Jakarta, landbank.co.id – Hari Bumi sedunia diperingati setiap tanggal 22 April, berbagai kegiatan atau perayaan dilakukan seperti menanam pohon untuk menghijaukan Bumi.
Hari Bumi sedunia juga dijadikan momentum untuk kembali menumbuhkan rasa kesadaran diri dan pentingnya menjaga kelestarian lingkungan.
Tema Hari Bumi tahun 2025, menurut informasi dari situs Earth day, adalah “Our Power, Our Planet” yang artinya “Kekuatan Kita, Planet Kita”.
Tema ini mengajak seluruh masyarakat dunia untuk bersama-sama mengambil peran aktif dalam menjaga dan memulihkan bumi melalui penggunaan energi terbarukan.
Semua orang didorong untuk ikut serta dalam mendorong perubahan, termasuk mendesak pemerintah dan pelaku industri agar mempercepat penggunaan energi terbarukan, seperti tenaga surya, angin, air, panas bumi, hingga pasang surut laut.
Tak hanya itu, tindakan kecil mulai dari rumah, sekolah, atau lingkungan kerja juga bisa dilakukn untuk menjaga Bumi dengan melakukan penghematan energi.
Hari Bumi tahun ini merupakan peringatan ke-55 sejak pertama kali digelar.
Sejarah Hari Bumi
Melansir laman Earth Day, Hari Bumi pertama kali digelar pada 1970 oleh Senator Gaylord Nelson dari Wisconsin, Amerika Serikat.

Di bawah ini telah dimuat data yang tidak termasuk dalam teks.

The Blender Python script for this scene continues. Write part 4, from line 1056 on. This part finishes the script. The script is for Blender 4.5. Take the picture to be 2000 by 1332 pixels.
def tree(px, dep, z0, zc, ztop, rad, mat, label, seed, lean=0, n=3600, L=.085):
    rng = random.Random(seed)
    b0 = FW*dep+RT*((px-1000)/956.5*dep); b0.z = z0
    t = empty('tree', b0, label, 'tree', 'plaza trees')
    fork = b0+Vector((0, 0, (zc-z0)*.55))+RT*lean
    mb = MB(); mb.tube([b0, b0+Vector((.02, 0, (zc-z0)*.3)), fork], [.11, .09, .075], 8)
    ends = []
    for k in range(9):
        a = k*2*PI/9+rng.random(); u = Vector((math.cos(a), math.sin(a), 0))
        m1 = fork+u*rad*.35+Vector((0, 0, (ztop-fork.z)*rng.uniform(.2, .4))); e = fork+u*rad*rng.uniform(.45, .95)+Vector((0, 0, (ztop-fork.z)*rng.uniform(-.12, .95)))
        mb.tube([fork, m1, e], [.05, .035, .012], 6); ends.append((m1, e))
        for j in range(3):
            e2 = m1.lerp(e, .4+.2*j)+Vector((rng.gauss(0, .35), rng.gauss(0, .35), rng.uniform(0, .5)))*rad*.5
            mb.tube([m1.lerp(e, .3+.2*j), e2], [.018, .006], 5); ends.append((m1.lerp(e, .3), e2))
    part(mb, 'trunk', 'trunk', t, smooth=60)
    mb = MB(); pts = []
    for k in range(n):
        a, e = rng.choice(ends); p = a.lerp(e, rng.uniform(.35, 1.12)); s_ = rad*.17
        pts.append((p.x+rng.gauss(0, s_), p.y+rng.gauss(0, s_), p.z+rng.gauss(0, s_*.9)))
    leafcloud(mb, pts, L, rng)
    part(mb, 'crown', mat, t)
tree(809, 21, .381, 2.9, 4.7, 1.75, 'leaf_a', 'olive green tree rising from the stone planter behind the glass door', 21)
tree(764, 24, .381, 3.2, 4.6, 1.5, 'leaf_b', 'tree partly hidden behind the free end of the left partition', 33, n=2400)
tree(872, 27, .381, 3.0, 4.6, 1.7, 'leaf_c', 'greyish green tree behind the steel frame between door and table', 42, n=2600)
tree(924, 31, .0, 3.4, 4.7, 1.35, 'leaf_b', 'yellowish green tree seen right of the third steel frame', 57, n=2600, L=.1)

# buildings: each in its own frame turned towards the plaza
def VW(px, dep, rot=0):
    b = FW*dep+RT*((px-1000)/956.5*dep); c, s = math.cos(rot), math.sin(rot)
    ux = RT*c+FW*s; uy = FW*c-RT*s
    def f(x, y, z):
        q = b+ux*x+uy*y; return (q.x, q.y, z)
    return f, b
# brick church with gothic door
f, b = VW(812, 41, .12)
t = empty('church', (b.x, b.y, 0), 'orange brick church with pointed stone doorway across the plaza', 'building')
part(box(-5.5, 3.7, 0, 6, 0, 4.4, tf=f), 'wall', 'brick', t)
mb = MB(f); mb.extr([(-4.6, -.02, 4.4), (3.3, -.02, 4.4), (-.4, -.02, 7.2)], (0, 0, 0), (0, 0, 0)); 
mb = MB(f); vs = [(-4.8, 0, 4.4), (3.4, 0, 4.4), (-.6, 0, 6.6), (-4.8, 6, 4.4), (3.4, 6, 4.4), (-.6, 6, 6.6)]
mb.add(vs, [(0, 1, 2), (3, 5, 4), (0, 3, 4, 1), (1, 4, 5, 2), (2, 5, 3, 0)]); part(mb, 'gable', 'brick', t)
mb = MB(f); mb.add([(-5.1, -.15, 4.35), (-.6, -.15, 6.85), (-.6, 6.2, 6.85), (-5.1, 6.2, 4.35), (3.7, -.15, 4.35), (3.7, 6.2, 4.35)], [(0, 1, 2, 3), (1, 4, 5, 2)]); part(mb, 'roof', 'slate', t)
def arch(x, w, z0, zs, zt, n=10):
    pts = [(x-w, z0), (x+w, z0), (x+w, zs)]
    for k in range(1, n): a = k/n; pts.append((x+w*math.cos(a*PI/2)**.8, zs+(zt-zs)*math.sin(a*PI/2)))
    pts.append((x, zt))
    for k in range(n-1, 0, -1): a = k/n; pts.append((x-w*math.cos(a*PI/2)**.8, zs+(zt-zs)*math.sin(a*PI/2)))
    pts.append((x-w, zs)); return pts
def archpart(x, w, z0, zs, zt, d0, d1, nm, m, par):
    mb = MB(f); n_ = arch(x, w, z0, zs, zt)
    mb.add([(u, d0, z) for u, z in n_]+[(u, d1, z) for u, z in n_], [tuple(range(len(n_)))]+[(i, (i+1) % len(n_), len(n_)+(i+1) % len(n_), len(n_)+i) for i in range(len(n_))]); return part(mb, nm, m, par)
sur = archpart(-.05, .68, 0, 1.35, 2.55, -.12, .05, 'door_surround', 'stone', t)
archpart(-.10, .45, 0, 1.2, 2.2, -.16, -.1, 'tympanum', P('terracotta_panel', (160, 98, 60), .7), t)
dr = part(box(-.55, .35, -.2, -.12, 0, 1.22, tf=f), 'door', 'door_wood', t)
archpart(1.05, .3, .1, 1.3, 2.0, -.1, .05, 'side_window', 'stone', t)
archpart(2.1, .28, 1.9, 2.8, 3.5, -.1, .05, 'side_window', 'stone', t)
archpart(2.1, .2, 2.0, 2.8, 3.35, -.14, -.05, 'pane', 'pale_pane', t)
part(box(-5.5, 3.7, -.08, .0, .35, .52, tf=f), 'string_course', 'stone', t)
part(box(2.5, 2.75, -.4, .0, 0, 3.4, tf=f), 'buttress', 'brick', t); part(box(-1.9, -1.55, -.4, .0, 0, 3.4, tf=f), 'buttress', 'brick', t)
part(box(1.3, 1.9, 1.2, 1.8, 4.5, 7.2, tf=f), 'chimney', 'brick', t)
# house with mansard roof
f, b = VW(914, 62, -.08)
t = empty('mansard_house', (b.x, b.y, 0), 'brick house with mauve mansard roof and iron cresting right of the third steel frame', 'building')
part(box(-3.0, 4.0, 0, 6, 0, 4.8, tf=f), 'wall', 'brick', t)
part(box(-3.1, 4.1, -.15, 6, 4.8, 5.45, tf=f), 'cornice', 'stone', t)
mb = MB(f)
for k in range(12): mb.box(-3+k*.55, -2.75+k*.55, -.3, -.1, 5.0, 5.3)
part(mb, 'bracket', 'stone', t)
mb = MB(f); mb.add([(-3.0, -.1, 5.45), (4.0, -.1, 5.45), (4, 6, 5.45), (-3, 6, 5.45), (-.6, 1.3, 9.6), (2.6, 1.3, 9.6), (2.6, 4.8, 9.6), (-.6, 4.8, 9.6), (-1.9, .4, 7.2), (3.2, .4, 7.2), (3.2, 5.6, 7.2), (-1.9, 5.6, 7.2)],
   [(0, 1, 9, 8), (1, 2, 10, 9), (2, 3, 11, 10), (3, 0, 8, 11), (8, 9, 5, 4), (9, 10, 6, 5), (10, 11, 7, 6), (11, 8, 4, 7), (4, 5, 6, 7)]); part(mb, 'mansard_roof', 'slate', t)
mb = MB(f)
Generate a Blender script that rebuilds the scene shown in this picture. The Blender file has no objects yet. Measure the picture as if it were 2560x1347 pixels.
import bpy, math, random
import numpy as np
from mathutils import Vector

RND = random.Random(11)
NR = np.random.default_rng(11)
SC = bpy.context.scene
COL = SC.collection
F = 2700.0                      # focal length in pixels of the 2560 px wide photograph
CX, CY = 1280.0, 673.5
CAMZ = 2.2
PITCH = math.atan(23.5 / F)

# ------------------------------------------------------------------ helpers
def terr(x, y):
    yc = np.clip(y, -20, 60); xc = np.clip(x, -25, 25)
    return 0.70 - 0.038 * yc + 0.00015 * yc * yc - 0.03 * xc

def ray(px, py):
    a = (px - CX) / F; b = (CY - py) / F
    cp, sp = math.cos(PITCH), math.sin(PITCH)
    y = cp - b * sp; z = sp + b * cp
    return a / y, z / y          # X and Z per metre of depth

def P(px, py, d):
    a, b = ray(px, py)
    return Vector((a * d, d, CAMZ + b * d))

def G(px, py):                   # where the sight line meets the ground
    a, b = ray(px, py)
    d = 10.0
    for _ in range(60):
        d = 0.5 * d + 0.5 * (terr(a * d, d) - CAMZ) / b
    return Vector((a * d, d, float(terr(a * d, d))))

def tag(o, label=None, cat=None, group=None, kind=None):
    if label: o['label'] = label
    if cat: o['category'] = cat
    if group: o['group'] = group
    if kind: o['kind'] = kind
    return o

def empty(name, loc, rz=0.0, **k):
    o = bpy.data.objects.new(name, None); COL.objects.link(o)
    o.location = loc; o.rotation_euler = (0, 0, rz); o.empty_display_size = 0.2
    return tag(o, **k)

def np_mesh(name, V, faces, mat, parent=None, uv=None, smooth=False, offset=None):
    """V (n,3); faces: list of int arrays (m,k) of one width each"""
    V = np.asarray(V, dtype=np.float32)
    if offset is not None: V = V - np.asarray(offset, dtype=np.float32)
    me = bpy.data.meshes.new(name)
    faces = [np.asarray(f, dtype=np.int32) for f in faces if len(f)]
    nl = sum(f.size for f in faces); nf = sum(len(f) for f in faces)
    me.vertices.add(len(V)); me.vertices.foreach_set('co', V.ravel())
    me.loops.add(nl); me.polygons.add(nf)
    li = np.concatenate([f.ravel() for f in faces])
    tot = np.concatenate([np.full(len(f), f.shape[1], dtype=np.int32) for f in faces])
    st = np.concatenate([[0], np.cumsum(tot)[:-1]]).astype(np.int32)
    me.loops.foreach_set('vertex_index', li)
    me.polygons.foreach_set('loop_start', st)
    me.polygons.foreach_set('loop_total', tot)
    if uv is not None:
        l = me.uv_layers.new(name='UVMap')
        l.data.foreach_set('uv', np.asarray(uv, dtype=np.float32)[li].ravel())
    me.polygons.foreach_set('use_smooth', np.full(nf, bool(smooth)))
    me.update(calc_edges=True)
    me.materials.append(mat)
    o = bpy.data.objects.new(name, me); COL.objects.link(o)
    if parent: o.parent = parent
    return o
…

Momen ini dimaksudkan sebagai perayaan tahunan untuk menghargai berbagai pencapaian dalam gerakan pelestarian lingkungan, sekaligus meningkatkan kesadaran tentang pentingnya menjaga sumber daya alam demi masa depan.
Inspirasi Nelson muncul dari insiden tumpahan minyak besar yang terjadi di Santa Barbara, California, pada Januari 1969. Peristiwa tersebut menjadi salah satu bencana lingkungan terbesar di Amerika kala itu, bahkan hingga kini tercatat sebagai yang terparah di wilayah California. Kejadian tersebut mendorong Nelson untuk menginisiasi gerakan perlindungan lingkungan.
Melihat semangat mahasiswa dalam demonstrasi menentang perang saat itu, Nelson pun terdorong untuk mengangkat isu lingkungan melalui pendekatan serupa. Ia mencetuskan ide agar para dosen dan mahasiswa menggelar diskusi khusus terkait kondisi lingkungan.
Tanggal 22 April 1970 dipilih sebagai waktu yang tepat, karena berada di antara masa libur musim semi dan ujian akhir semester, sehingga memungkinkan banyak mahasiswa untuk terlibat.
Gagasan ini berkembang pesat dan sukses menarik perhatian jutaan warga Amerika. Pada Hari Bumi pertama, masyarakat ikut serta dalam berbagai aksi seperti pembersihan sungai, unjuk rasa, dan edukasi lingkungan.
Sejak itu, Hari Bumi tak lagi hanya dirayakan di Amerika, tapi menjadi gerakan global yang mengajak seluruh dunia untuk lebih peduli terhadap keberlangsungan bumi.
Meski umumnya diperingati setiap 22 April, ada pula pihak yang memilih memperingatinya pada momen ekuinoks musim semi, yakni ketika matahari berada tepat di atas garis khatulistiwa. PBB sendiri menetapkan tanggal 20 Maret sebagai Hari Bumi, berdasarkan gagasan John McConnell pada tahun 1969. Tradisi ini dikenal dengan sebutan Ekuinoks Maret.
Saat ini, lebih dari 175 negara merayakan Hari Bumi, yang dikoordinasikan oleh Earth Day Network. Namun di Indonesia, kesadaran tentang Hari Bumi belum sepopuler Hari Lingkungan Hidup Sedunia yang diperingati setiap 5 Juni.
Meskipun serupa dalam semangatnya, keduanya memiliki latar belakang sejarah yang berbeda. Hari Bumi lahir dari gerakan masyarakat, sementara Hari Lingkungan Hidup Sedunia berasal dari Konferensi PBB di Stockholm tahun 1972, yang juga dihadiri oleh perwakilan Indonesia, Prof. Emil Salim.
Pada intinya, baik Hari Bumi maupun Hari Lingkungan memiliki tujuan yang sama, yakni mengajak masyarakat untuk peduli terhadap kondisi lingkungan yang kian terancam.